Indeed, among mass retailers, only the lame and the halt have failed to take some steps to capitalize on the mistakes their major competitors have made in cutting items too quickly and with too little attention to customer loyalties.

But the most confused, and confusing, reaction to SKU rationalization has come from the supplier community. SKU reduction has been the most powerful weapon suppliers have come upon in a very long time to establish or re-establish a dialogue with the retail community to convince that community that some products deserve to be sold in their stores even when not accompanied by heavy advertising and promotional programs simply because customers prefer them.

But with very few exceptions — most notably that of a top-level meeting of major retailers and small and midsize suppliers convened in New York City late last month to explore the impact of brands on shopper buying habits — this weapon has been largely ignored. With the exception of the New York City gathering, this inactivity or misdirected activity has been particularly apparent among smaller suppliers, those companies whose dependence on niche or specialty brands makes them particularly vulnerable to SKU reduction.

At bottom, there are two realities here. The first is that SKU reduction has become necessary, primarily because of the supplier community’s relentless and sometimes irrational quest to get more space by adding line extensions to brands already overrepresented on retailer shelves.
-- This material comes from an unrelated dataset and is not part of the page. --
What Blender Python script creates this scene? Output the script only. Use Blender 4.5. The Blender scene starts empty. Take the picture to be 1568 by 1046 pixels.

Inspect the dentifrice, shampoo or cough/cold categories, and you would be hard-put not to identify sizes, flavors, strengths or product claims that cry out for elimination.

No, the retailer decision to reduce the number of SKUs on store shelves has not been a mistake; rather, the mistake was in the way retailers have approached that assignment.
Second is the fact that suppliers, despite their protests, threats and cries of discrimination, have not been all that badly hurt by SKU reduction. True, some sales have been lost — and some products have suffered. But shoppers are a loyal breed. To a significant degree, they are faithful to the products they have become accustomed to buying, especially when those products are unique or innovative.

True, some shoppers may find acceptable substitutes. But others will switch stores before they switch brands.

The admission by Walmart, and realization by Walgreens, that SKU reduction came too quickly and with too little thought about the shopper and supplier communities proves anew that the very best retailers are capable of realizing their mistakes and correcting them before too much damage has been done.

The sad news in all this is that America’s small and midsize suppliers — a community that, with good reason, had become defensive, frustrated and defeatist in its dealings with retailers — have been of little practical value in the SKU rationalization debate. Rather, it has been the shopper and, ultimately, the retailer communities that have risen to the occasion — while the suppliers with potentially the most to lose have, with a few notable exceptions, been content merely to feel sorry for themselves.